It’s a matter of when—not if—former MLB ace Greg Maddux will get inducted into the National Baseball Hall of Fame. The retired starting pitcher is eligible for the first time in 2014 and is almost universally viewed as worthy of being enshrined in Cooperstown as a first-ballot choice.   

However, Dodgers beat reporter Ken Gurnick did not put Maddux on his ballot, thwarting the pitcher’s bid to be the first unanimous inductee in history.

Gurnick defended his decision to leave Maddux out, and the only player he included was five-time All-Star pitcher Jack Morris—who won the 1991 World Series MVP with the Minnesota Twins—per MLB.com:

Morris has flaws—a 3.90 ERA, for example. But he gets my vote for more than a decade of ace performance that included three 20-win seasons, Cy Young Award votes in seven seasons and Most Valuable Player Award votes in five. As for those who played during the period of PED use, I won’t vote for any of them.

All 16 of the other MLB.com writers had Maddux on the ballot, and all 17 ESPN.com experts backed him, too.

The 2014 inductees will be announced on Wednesday, Jan. 8, at 2 p.m. ET, and a 75 percent majority is required for those on the ballot to get in.
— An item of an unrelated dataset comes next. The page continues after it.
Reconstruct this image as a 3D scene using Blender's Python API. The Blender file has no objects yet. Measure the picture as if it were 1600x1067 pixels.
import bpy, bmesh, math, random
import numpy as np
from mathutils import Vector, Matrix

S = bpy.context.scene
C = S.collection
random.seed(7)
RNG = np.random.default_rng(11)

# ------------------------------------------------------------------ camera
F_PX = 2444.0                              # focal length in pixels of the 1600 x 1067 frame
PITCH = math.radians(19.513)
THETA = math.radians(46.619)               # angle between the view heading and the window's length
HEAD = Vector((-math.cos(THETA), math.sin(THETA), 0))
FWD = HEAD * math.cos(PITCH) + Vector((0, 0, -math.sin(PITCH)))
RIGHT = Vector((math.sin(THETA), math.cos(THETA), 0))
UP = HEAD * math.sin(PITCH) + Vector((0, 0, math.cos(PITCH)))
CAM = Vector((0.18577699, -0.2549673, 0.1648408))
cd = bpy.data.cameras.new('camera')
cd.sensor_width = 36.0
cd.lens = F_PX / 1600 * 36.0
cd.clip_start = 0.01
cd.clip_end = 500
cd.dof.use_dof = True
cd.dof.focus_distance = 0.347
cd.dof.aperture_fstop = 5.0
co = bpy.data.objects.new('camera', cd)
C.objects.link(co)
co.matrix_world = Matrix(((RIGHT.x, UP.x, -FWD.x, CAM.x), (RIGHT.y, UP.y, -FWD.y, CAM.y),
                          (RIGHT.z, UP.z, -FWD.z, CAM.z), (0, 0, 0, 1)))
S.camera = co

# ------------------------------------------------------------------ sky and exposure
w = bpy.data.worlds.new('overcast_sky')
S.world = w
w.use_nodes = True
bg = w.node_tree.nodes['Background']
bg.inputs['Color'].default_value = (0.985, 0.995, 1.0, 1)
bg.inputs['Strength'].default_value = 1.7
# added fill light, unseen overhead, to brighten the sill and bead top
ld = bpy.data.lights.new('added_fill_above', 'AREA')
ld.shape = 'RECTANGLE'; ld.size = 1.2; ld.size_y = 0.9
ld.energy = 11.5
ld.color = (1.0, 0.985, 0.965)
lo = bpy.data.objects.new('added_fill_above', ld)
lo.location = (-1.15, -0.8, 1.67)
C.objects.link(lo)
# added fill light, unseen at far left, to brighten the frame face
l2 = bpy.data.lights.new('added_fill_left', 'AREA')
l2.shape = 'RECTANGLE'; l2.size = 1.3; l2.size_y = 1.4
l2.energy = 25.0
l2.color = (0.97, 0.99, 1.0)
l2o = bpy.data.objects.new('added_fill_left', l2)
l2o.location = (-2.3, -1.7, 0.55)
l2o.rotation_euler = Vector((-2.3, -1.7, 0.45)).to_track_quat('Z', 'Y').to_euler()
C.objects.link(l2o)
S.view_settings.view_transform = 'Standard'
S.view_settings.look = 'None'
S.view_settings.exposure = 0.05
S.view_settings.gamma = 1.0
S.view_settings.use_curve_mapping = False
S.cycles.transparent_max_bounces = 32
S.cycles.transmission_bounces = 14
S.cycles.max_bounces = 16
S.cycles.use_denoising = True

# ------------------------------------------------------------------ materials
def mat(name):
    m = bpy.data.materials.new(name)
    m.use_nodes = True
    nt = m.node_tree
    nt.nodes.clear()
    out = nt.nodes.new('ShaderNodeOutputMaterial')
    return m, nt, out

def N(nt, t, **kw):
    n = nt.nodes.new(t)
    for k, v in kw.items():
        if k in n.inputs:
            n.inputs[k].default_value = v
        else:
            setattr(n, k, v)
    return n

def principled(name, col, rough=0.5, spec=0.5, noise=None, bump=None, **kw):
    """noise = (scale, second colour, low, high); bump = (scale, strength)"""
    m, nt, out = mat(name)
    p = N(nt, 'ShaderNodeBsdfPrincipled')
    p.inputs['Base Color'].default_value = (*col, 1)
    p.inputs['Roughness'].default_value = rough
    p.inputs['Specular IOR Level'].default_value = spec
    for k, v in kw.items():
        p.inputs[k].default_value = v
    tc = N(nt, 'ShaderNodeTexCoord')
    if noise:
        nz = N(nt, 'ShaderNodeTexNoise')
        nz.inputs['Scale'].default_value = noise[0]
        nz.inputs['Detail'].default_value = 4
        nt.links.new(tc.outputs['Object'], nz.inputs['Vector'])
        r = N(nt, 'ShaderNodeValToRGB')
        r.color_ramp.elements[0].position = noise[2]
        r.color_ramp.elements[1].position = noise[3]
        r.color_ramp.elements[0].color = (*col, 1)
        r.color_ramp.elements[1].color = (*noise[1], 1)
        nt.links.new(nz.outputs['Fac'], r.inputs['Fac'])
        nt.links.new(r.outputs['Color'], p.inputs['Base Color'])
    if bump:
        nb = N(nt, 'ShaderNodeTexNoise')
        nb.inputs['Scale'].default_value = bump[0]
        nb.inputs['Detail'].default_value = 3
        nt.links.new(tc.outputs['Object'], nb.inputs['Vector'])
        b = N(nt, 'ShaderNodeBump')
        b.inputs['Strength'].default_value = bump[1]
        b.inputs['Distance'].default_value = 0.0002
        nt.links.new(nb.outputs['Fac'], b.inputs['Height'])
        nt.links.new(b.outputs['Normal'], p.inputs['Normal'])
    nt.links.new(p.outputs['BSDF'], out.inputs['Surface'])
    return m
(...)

The resume Maddux put together was built on uncanny precision rather than the power that most of today’s best pitchers use to blow by opposing hitters. With his pinpoint command and unconventional changing of speeds, Maddux won at least 15 games for 17 consecutive seasons (1988 to 2004).

He also won four straight NL Cy Young Awards between 1992 and 1995 and was an 18-time Gold Glove Award winner. For his outstanding career accomplishments, “The Professor” had his No. 31 retired by the Chicago Cubs and the Atlanta Braves back in 2009.

If Maddux’s velocity and production weren’t steadily declining toward the end of his career, perhaps there would be more merit to a PED-based accusation.

As CBSSports.com’s Mike Axisa points out, it is unclear what Gurnick means by the “period of PED use” and that the careers of Maddux and Morris have some overlap that weakens the foundation of the beat writer’s argument:

The…”period of PED use” is incredibly ambiguous. There is no defined start or end point and there never will be, so it seems weird to assume Morris never pitched against (or alongside) PED users. In fact, his career and Maddux’s career overlap by nine years (1986-94). If we’re assuming 1995 is the start of the Steroid Era, well Maddux had 131 wins, three Cy Youngs and 40.7 WAR before then. Morris retired with 43.8 WAR.

For his career, Maddux compiled a record of 355-227 with a 3.16 ERA and won a World Series with the Braves in 1995.

All the marks of a champion define the 47-year-old’s MLB legacy. The final ballot results will reflect that and get Maddux to Cooperstown in short order.